They may be millionaires, but they’re just like you and me.
Millionaires don’t seem to move around much, even if their taxes go up. When a pair of researchers examined “outmigration” rates in California before and after an income tax increase, they found:
Outmigration among millionaires actually declined after the tax increase took effect, and it declined to a greater extent for those with incomes well above $1 million, who had a much larger share of income subject to the tax. “In other words,” the researchers conclude, “the highest-income Californians were less likely to leave the state after the millionaire tax was passed.” The study also found no change in “inmigration” rates before and after Proposition 63 went into effect, suggesting that the measure’s tax increase did not deter high-income earners from moving to the state. (emphasis added)
Tax decreases don’t seem to have much of an effect either – even on those who are less wealthy, but still well-off:
Varner and Young also examined migration rates after a large personal income tax cut in 1996, when California’s top marginal tax rate dropped for single filers with incomes over roughly $100,000 and joint filers with incomes over roughly $200,000. If tax changes influenced migration, then this tax cut should have provided a greater incentive for high-income earners to stay in California and reduced the disincentive to move to the state. Instead, the researchers found “no consistent effect of the 1996 tax cut.” (emphasis added)

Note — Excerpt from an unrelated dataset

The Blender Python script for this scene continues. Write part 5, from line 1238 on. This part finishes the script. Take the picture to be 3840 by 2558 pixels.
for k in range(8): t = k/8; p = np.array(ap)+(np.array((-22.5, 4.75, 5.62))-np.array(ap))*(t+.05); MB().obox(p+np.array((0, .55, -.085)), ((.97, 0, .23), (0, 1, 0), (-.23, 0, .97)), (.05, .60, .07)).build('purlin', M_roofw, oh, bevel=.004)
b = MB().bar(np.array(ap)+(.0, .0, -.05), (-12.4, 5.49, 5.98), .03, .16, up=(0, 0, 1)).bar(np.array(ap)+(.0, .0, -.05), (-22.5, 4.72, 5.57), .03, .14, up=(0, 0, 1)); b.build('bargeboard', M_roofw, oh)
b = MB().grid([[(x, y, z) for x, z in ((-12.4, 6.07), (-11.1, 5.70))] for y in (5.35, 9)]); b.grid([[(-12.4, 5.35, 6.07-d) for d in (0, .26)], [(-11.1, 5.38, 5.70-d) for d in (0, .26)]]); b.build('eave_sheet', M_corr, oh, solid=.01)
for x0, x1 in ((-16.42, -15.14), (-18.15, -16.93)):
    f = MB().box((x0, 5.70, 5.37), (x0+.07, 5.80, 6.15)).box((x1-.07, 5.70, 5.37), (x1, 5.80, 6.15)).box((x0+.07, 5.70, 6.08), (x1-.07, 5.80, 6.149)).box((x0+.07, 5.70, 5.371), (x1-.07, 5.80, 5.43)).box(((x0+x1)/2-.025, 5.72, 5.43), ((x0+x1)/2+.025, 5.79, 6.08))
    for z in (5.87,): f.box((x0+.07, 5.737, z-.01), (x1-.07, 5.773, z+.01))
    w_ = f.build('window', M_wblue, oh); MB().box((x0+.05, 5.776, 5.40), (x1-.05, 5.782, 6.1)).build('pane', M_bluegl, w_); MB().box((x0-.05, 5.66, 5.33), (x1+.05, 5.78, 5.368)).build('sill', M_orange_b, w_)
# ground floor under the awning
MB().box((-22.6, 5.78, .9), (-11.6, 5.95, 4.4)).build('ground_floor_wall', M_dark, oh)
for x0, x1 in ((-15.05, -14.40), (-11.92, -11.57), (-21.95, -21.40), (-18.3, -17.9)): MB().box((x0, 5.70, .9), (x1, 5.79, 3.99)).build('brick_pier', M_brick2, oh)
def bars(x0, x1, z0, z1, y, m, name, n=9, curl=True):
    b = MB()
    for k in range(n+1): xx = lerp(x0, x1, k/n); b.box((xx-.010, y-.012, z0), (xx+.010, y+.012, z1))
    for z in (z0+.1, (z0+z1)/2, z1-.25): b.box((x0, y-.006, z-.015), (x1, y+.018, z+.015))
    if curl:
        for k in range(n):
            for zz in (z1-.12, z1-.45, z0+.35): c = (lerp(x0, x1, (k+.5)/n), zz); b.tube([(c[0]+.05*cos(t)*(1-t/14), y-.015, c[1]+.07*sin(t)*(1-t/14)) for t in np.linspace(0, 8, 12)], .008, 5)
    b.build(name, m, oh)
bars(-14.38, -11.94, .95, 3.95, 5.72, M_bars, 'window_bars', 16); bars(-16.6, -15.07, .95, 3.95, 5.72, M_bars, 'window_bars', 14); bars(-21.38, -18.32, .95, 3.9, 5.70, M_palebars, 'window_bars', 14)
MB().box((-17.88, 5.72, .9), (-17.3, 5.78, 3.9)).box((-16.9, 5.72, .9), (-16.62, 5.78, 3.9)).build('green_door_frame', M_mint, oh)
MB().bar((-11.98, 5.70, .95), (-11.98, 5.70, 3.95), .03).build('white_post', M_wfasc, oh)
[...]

So the next time someone tells you our super-rich “job creators” will leave if their taxes go up – or that we have to cut their taxes to keep them from leaving – remind them wealthy people a) can, by definition, afford to pay more, and b) are probably already living where they want to be, which usually means near their family and friends. Just like you and me, see?:
In the long run, the typical millionaire would have owed an additional tax equal to just one-tenth of 1 percent of her total earnings – a drop in the bucket that likely would be outweighed by the costs of moving out of state. Like most people, high-income Californians tend to be tied to the state by their work and careers as well as by connections to family and friends. To move just to lower one’s tax bill might mean not only giving up the very source of a high income, but also sacrificing important personal ties.
P.S. Go to the other coast (that is, New Jersey) and you see much the same result, as Dylan Matthews points out on Wonkblog:
Roger Cohen, Andrew Lai, and Charles Steindel at the New Jersey Department of the Treasury and Cristobal Young and Charles Varner of Stanford released studies in 2011 and 2012, respectively, evaluating the effects of New Jersey’s millionaire tax, which governor Jim McGreevey signed into law in 2004.
Cohen, Lai and Steindel found that the rate increase caused 25,000 residents to leave the state by 2011, and cost the state about $150 million in tax revenue. But that is dwarfed by the $1 billion the rate increase brought in. The overall revenue effect of the tax, then, is still positive.